Sul piano storico, l’Inghilterra mandataria gioca con il nazionalismo arabo nascente: presentare le potenze occidentali come sostenitrici dell’emigrazione ebraica cozza contro la verità storica.
Nella II guerra mondiale una parte della classe dirigente araba collabora con la Germania nazista, una scelta suscitata dalla lotta contro il mandato ma anche dalla speranza in Hitler distruttore degli ebrei. Si può spiegare, ma non “giustificare”, il gran Muftì con la lotta antimperialista; Messali Hadj (dirigente del primo movimento democratico di liberazione dell’Algeria), dal carcere, ha rifiutato la stessa proposta, in situazione identica, contro la Francia.

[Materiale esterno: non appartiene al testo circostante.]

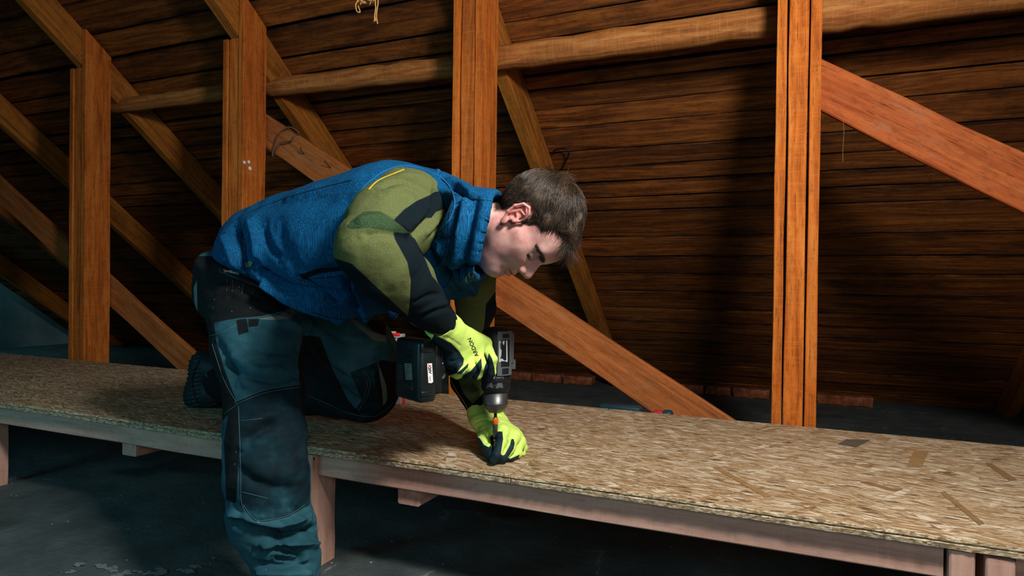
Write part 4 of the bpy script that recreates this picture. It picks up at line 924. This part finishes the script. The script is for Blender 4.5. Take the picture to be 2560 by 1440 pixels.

Si potrebbero citare altri casi. Il gran Muftì non rappresenta tutti gli arabi palestinesi dell’epoca: bisogna ricordare quelli che combatterono con gli inglesi e quelli che salvarono gli ebrei nel pogrom di Hebron. Ma nemmeno si può rimuovere quell’episodio.
Anche la continuità presunta fra la Brigata ebraica, la minoritaria corrente sionista ultranazionalista di Jabotinski e l’esercito dello Stato d’Israele è contestabile. Coloro che lasciarono il territorio palestinese per l’Europa – come Enzo Sereni – lo facevano proprio perché rifiutavano l’esclusivismo nazionalista e si riconoscevano in una lotta universalistica e umanistica contro i fascismi, che conferiva il suo significato più innovativo all’impresa sionista.

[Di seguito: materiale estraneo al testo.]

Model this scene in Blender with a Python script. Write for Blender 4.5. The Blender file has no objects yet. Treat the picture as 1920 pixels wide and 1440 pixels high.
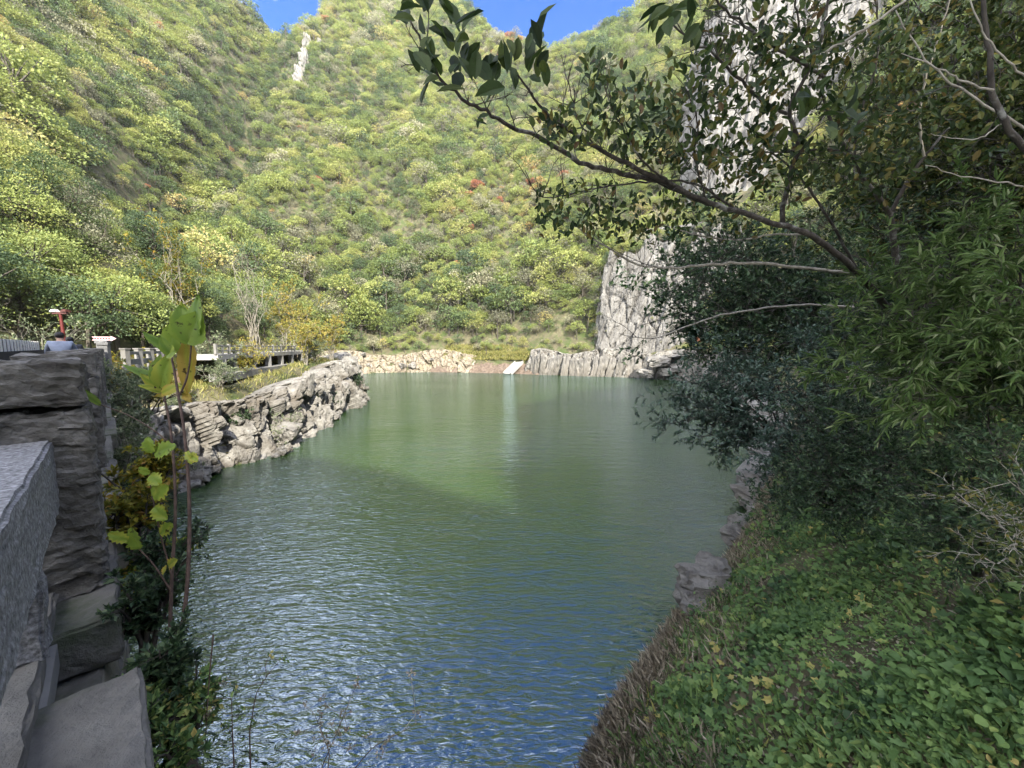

Certo l’attività della Brigata ebraica non esaurisce il ruolo della componente ebraica nella lotta di liberazione.
Migliaia di ebrei democratici, socialisti, comunisti hanno partecipato, nei loro Paesi, alla lotta antifascista esprimendovi i contenuti migliori della loro identità. Ma nel bilancio dei protagonisti – come ha ricordato Wlodeck Goldkorn – tutte queste forme di impegno facevano parte allo stesso titolo della rivendicazione degli ebrei – le vittime principali, anche se in terribile e dolorosa compagnia, del nazismo – all’autodifesa e insieme alla partecipazione alla difesa della civiltà. Nella lotta antifascista sionisti e militanti del Bund (il partito operaio ebraico russo-polacco aderente alla II Internazionale) riconoscono la reciproca dignità e il reciproco valore.
Inoltre: rifiutiamo il principio del «sangue e del suolo» ovunque, quindi anche in Medio Oriente. Lo Stato d’Israele nasce, con il sostegno determinante dell’Urss, per un voto dell’Onu e da esso trae la sua legittimità, entro i confini allora stabiliti. Fra il ‘45 e il ‘50 ci sono stati spostamenti di popolazione e disegni di nuovi confini e nuovi Stati.

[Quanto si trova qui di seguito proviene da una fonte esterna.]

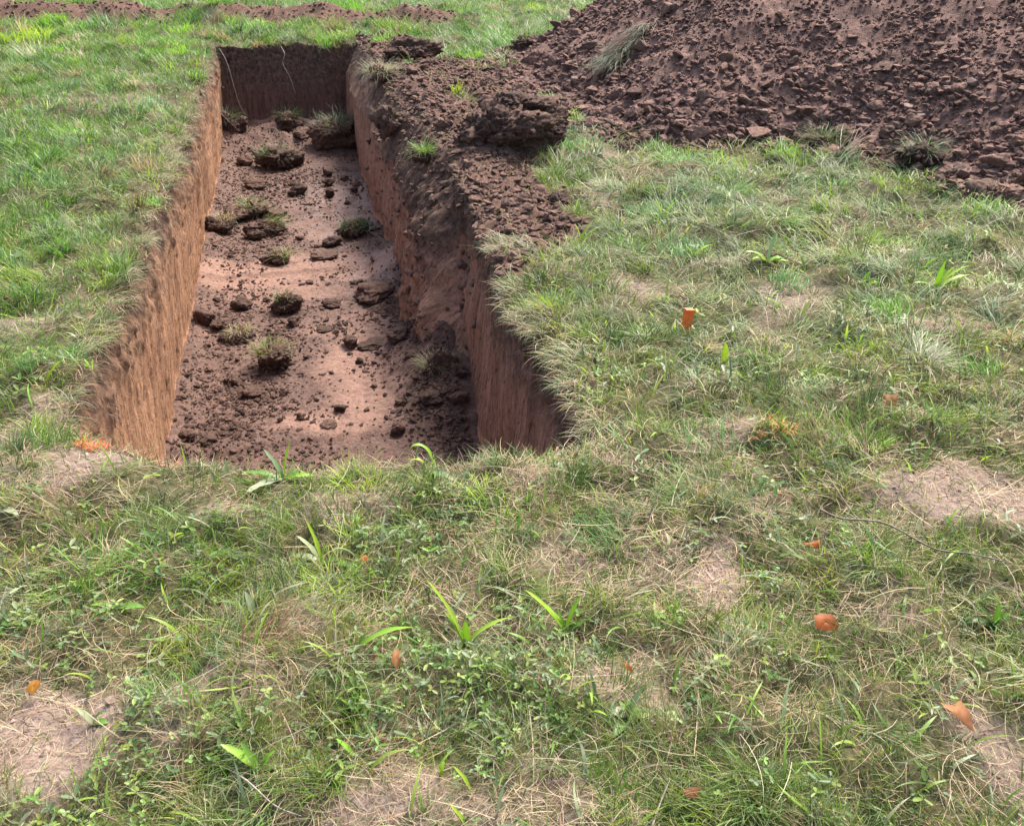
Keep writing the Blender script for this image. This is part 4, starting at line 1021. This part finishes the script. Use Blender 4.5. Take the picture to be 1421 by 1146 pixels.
weed(445, 772, 'pale green weed with several upright leaves in the left foreground', [(-22,42,11,PG,.3),(-8,58,9,YG,.2),(28,10,11,MG,.7),(48,-10,12,MG,1),(-38,8,12,PG,1),(10,34,8,LG,.4)])
weed(146, 742, 'single broad leaf standing in the grass on the left', [(4,42,19,(.12,.24,.03),.2)])
weed(165, 856, 'flat lance shaped leaf on bare earth at the left', [(38,-4,13,MG,1),(-32,-2,9,LG,1),(-34,-16,8,LG,1)])
weed(236, 768, 'pair of leaves crossing in the left grass', [(-16,-10,9,PG,1),(20,14,8,YG,.8),(-40,6,8,BG,1)])
weed(352, 862, 'pale folded leaf upright in the grass', [(-4,36,12,PG,.3)])
weed(786, 868, 'long sword leaved tuft in the middle foreground', [(-46,66,11,YG,.4),(14,58,12,LG,.2),(-8,40,8,MG,.4),(-26,50,9,LG,.4),(30,24,8,MG,.6)])
weed(836, 904, 'bluish leaf beside the sword leaved tuft', [(-12,38,13,BG,.2),(10,18,9,BG,.6)])
weed(645, 892, 'two long yellow green blades meeting at a broad short leaf', [(-34,94,10,YG,.3),(0,34,13,LG,.3),(54,44,9,YG,.6),(-20,50,8,LG,.4)])
weed(494, 918, 'long slanting yellow green leaf with small leaves at its foot', [(76,48,11,LG,.6),(14,30,10,MG,.5),(-30,0,10,YG,1),(-6,22,7,MG,.4)])
weed(360, 1076, 'plantain rosette with three bright pointed leaves', [(-42,42,15,LG,.4),(-16,46,13,MG,.3),(22,36,14,LG,.3),(10,20,10,MG,.5),(34,6,12,MG,1)])
weed(872, 990, 'weed with grey leaf and bright leaves on a dry patch', [(-26,10,19,PG,.8),(12,48,14,BG,.2),(30,8,18,LG,.8),(-6,24,16,MG,.4),(14,16,14,LG,.6),(-16,-30,16,MG,1)])
weed(652, 1092, 'yellow green blade leaning in the lower middle', [(-18,48,9,YG,.3)])
weed(690, 1126, 'dark upright blade by the lower border', [(6,56,9,BG,.2)])
weed(650, 1140, 'leaning yellow blade at the lower border', [(-18,42,9,YG,.3)])
weed(492, 1052, 'short bright leaf leaning in the lower grass', [(-18,32,10,LG,.4)])
weed(690, 1050, 'small leaf pair lying in the lower middle', [(26,8,9,LG,1),(-22,2,7,MG,1)])
weed(1018, 322, 'tall bluish blade on the right meadow before the heap', [(-8,48,8,BG,.2),(26,24,7,BG,.5),(4,20,6,PG,.3)])
weed(1062, 376, 'bright weed beside the dark soil hole', [(4,38,8,BG,.2),(-22,6,12,YG,.8),(22,8,10,LG,.8),(-30,16,8,LG,.8),(30,-4,8,LG,1)])
weed(962, 362, 'yellow green leaf pair on the right meadow', [(22,18,8,YG,.5),(-8,14,7,LG,.4)])
weed(806, 330, 'bright tuft of leaves by the strewn soil', [(14,28,8,YG,.4),(-6,22,7,YG,.3),(20,14,7,LG,.6),(26,22,6,LG,.5)])
weed(1006, 500, 'bright leaf standing right of the orange peg', [(0,26,10,YG,.2)])
weed(1192, 662, 'small bright leaf lying right of the orange stained grass', [(-24,-4,9,LG,1),(6,4,7,LG,1)])
weed(66, 532, 'bright broad leaf on the left meadow near the trench', [(22,28,12,YG,.5),(-26,2,9,BG,1)])
weed(8, 724, 'pale leaf at the left border', [(28,-10,11,PG,1),(-10,8,9,BG,1)])
weed(12, 872, 'curled bluish leaves at the left border', [(2,40,10,BG,.3),(24,16,9,BG,.6),(-8,30,10,PG,.3),(30,-6,10,MG,1),(4,-24,10,BG,1)])
weed(1296, 408, 'bright leafy tuft on the right meadow', [(18,30,8,YG,.4),(-16,26,8,YG,.4),(46,22,7,YG,.7),(2,34,8,LG,.2),(-30,12,7,LG,.7),(34,34,7,YG,.5)])
weed(1210, 344, 'small bright weed above the leafy tuft', [(4,22,8,YG,.2),(-10,14,7,LG,.5),(14,12,7,LG,.5)])
weed(918, 312, 'bright yellow green weed on the meadow right of the strewn soil', [(14,22,9,YG,.4),(-8,24,8,YG,.3),(24,10,8,LG,.6),(-18,8,8,LG,.7)])
weed(1350, 304, 'small bright leafy weed high on the right meadow near the heap', [(8,16,9,YG,.4),(-10,12,8,YG,.5),(16,4,8,LG,.8)])
weed(1200, 396, 'low bright weed left of the leafy tuft on the right meadow', [(20,8,8,LG,.8),(-12,10,8,YG,.6),(4,20,7,LG,.3)])
weed(1112, 440, 'upright yellow green leaf on the right meadow between peg and border', [(6,24,8,YG,.2),(-6,10,6,LG,.5)])
weed(1150, 282, 'slender bright shoot standing before the heap foot', [(-2,30,6,YG,.1),(8,14,6,LG,.4),(-10,8,6,LG,.7)])
weed(1078, 432, 'short slanting leaf close to the right of the peg', [(-18,14,8,YG,.5),(6,6,6,LG,.7)])
weed(1245, 1128, 'single bright leaf by the lower right border', [(-6,26,10,LG,.3),(-12,-12,8,MG,1)])
weed(130, 1010, 'pale arching leaf beside the bare corner patch', [(-14,26,10,PG,.5),(16,22,11,MG,.6),(24,6,12,MG,.8)])
weed(272, 1040, 'small bright leaf in the lower left grass', [(10,34,10,LG,.4),(22,12,8,MG,.7)])
weed(730, 700, 'small round leaved weed at the near trench edge', [(18,10,12,MG,.8),(-14,8,12,MG,.8),(6,20,10,LG,.4)])
weed(1380, 860, 'dark bushy weed at the right border', [(-20,26,12,DG,.4),(16,22,12,MG,.4),(-36,6,12,DG,.9),(30,2,12,MG,1),(0,32,11,MG,.2),(-8,12,13,DG,.7)])

# ------------------------------------------------------------------ fallen leaves
def fallen(px, py, wpx, hpx, col, label, outline, tilt=.2, rz=0.):
    x_, y_, t_ = at(px, py); m_ = t_/FPX
    pts = np.array(outline, float); sx_, sy_ = wpx*m_*.43, hpx*m_/math.sin(PITCH+.25)*.43
    ring = []; k = len(pts)
    for i in range(k):
        a, b_ = pts[i], pts[(i+1) % k]
        for t in (0, .33, .66): ring.append(a*(1-t)+b_*t + np.array([random.gauss(0, .025), random.gauss(0, .025)]))
    ring = np.array(ring); V_ = []
    for s_ in (1, .55, 0.08):
        for q_ in ring: V_.append((q_[0]*sx_*s_, q_[1]*sy_*s_, .22*sx_*((q_[0]*s_)**2) + .10*sx_*math.sin(q_[1]*s_*3+1)))
    n_ = len(ring); f_ = []
    for l in range(2):
        for i in range(n_): f_.append([l*n_+i, l*n_+(i+1) % n_, (l+1)*n_+(i+1) % n_, (l+1)*n_+i])
    V_ = np.array(V_); V_ = np.concatenate([V_, [[0, 0, 0]]]); tr = np.array([[2*n_+i, 2*n_+(i+1) % n_, 3*n_] for i in range(n_)])
    cc = np.array(col)[None]*.75*(1 + .30*vnoise(V_[:, 0]*90, V_[:, 1]*90, seed=px)[:, None])
    cc[:n_] *= .8
    o = link('fallen_leaf', np_mesh('fallen_leaf', V_, [np.array(f_), tr], m_dead, True, None, np.clip(cc, .01, .8)))
    o.location = (x_, y_, surf1(x_, y_)+.038); o.rotation_euler = (tilt, random.uniform(-.15, .15), rz-YAW)
    tag(o, label, 'leaf'); return o
LEAFO = [(-.9,.75),(-.2,1),(.55,.9),(1,-.45),(.75,-.9),(-.1,-.8),(-1,-.55)]
fallen(1141, 884, 38, 22, (.42,.115,.025), 'rusty orange rounded leaf lying in the right foreground', LEAFO, .45)
fallen(1320, 1016, 42, 36, (.62,.27,.11), 'large pale orange triangular leaf near the lower right corner', [(-1,.9),(.1,.75),(.7,1),(1,-.2),(.9,-1),(.1,-.1)], .45)
fallen(1125, 768, 30, 14, (.48,.13,.03), 'small rusty leaf above the rounded orange leaf', [(-1,.3),(.1,.7),(1,.9),(.6,-.7),(-.2,-.4)], .4)
fallen(1231, 578, 24, 16, (.55,.26,.12), 'pale tan leaf standing in grass on the right meadow', [(-1,.9),(.9,.8),(.6,-.9),(-.7,-.7)], .8)
fallen(506, 781, 15, 12, (.55,.22,.06), 'tiny orange leaf beside a dead brown tuft', [(-1,0),(0,1),(1,.3),(.3,-1)], .4)
fallen(552, 929, 17, 22, (.55,.24,.09), 'peach coloured leaf in the grass of the middle foreground', [(-.7,1),(.6,.8),(1,-.4),(0,-1),(-1,-.2)], .5)
fallen(519, 928, 12, 10, (.26,.09,.03), 'tiny dark brown leaf left of the peach coloured leaf', [(-1,0),(0,1),(1,0),(0,-1)], .3)
fallen(55, 974, 24, 18, (.50,.22,.03), 'ochre leaf above the bare patch at the lower left', [(-1,-.3),(-.3,.9),(.7,.8),(1,0),(0,-1)], .4)
fallen(870, 944, 18, 16, (.45,.12,.03), 'curled reddish leaf above the weed with the grey leaf', [(-1,.9),(.2,.6),(1,-.8),(-.2,-.2)], .5)
fallen(958, 1112, 34, 16, (.25,.07,.03), 'dark reddish brown leaf at the lower border', [(-1,.2),(0,.9),(1,.5),(.4,-.8),(-.5,-.6)], .2)

# ------------------------------------------------------------------ orange marker peg
m_paint, n, b, _ = new_mat('orange_marker_paint')
pn = noise_tex(n, 55, 6, .6, pos(n)); cc = ramp(n, pn, [(.3, (.62,.10,.014)), (.5, (.86,.15,.02)), (.75, (.88,.24,.06))])
n.links.new(cc, b.inputs['Base Color']); b.inputs['Roughness'].default_value = .55; bump(n, b, noise_tex(n, 120, 5, .6, pos(n, (1,1,.15))), .4, .003)
m_wood, n, b, _ = new_mat('weathered_wood')
cc = ramp(n, noise_tex(n, 60, 6, .6, pos(n, (1,1,.12))), [(.3, (.16,.09,.05)), (.6, (.36,.23,.14)), (.8, (.46,.32,.21))]); n.links.new(cc, b.inputs['Base Color']); b.inputs['Roughness'].default_value = .8
def box_bm(cx, cy, z0, z1, sx_, sy_, bev=.0015, top=1.0):
    bm = bmesh.new(); bmesh.ops.create_cube(bm, size=1)
    for v in bm.verts:
        k_ = top if v.co.z > 0 else 1
        v.co = Vector((cx+v.co.x*sx_*k_, cy+v.co.y*sy_*k_, z0 if v.co.z < 0 else z1))
    bmesh.ops.subdivide_edges(bm, edges=bm.edges[:], cuts=3, use_grid_fill=True)
    for v in bm.verts:
        v.co.x += random.gauss(0, .0005); v.co.y += random.gauss(0, .0005)
    return bm
def bm_obj(name, bm, mat, parent=None):
    me = bpy.data.meshes.new(name); bm.to_mesh(me); bm.free(); me.materials.append(mat); return link(name, me, parent)
x_, y_, t_ = at(951, 453); zg = surf1(x_, y_)
peg = empty('marker_peg', (x_, y_, zg-.02), -YAW); tag(peg, 'short square wooden peg painted bright orange standing in the right meadow', 'peg')
peg.rotation_euler = (R(-4), R(6), -YAW+.18)
bm_obj('painted_head', box_bm(0, 0, .034, .138, .036, .030), m_paint, peg)
bm_obj('bare_shaft', box_bm(0, 0, -.06, .034, .0345, .0285), m_wood, peg)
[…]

La nascita di Israele si può capire solo in questo contesto e la mancata creazione di uno stato arabo nella Palestina mandataria si deve al cinismo delle «classi dirigenti» arabe, che hanno usato i palestinesi per alimentare (non da soli, certo) guerre infinite. Se fra i dirigenti di quel futuro Stato ci fosse stata una mente come quella del Lenin che impose la pace di Brest Litovsk (cediamo territorio e cerchiamo di fare del nostro meglio al suo interno)…
Ciò non significa sminuire le sofferenze di quelle popolazioni ma collocarle nel loro contesto e cercare di capire perché non hanno in seguito trovato una sistemazione territoriale definitiva in nessun paese arabo circostante.
Inoltre: la cultura politica a cui appartengo individua i proprio alleati e avversari trasversalmente e non per «blocchi di alleanze internazionali». I movimenti che abbiamo chiamato «Occupy…» e che hanno coinvolto Israele pochi anni fa, sono nostri interlocutori al di là dei loro governi, in attesa di vedere sorgere – e ogni tanto se ne ha notizia ma presto soffocati – movimenti democratici simili fra i palestinesi.
La Bandiera della Brigata ebraica appartiene a una delle formazioni che sono state in prima fila nella liberazione d’Europa. È quindi a casa propria il 25 Aprile.
I movimenti di liberazione attuali – come quello palestinese – hanno tutto da guadagnare in credibilità politica nel rispettare questa presenza.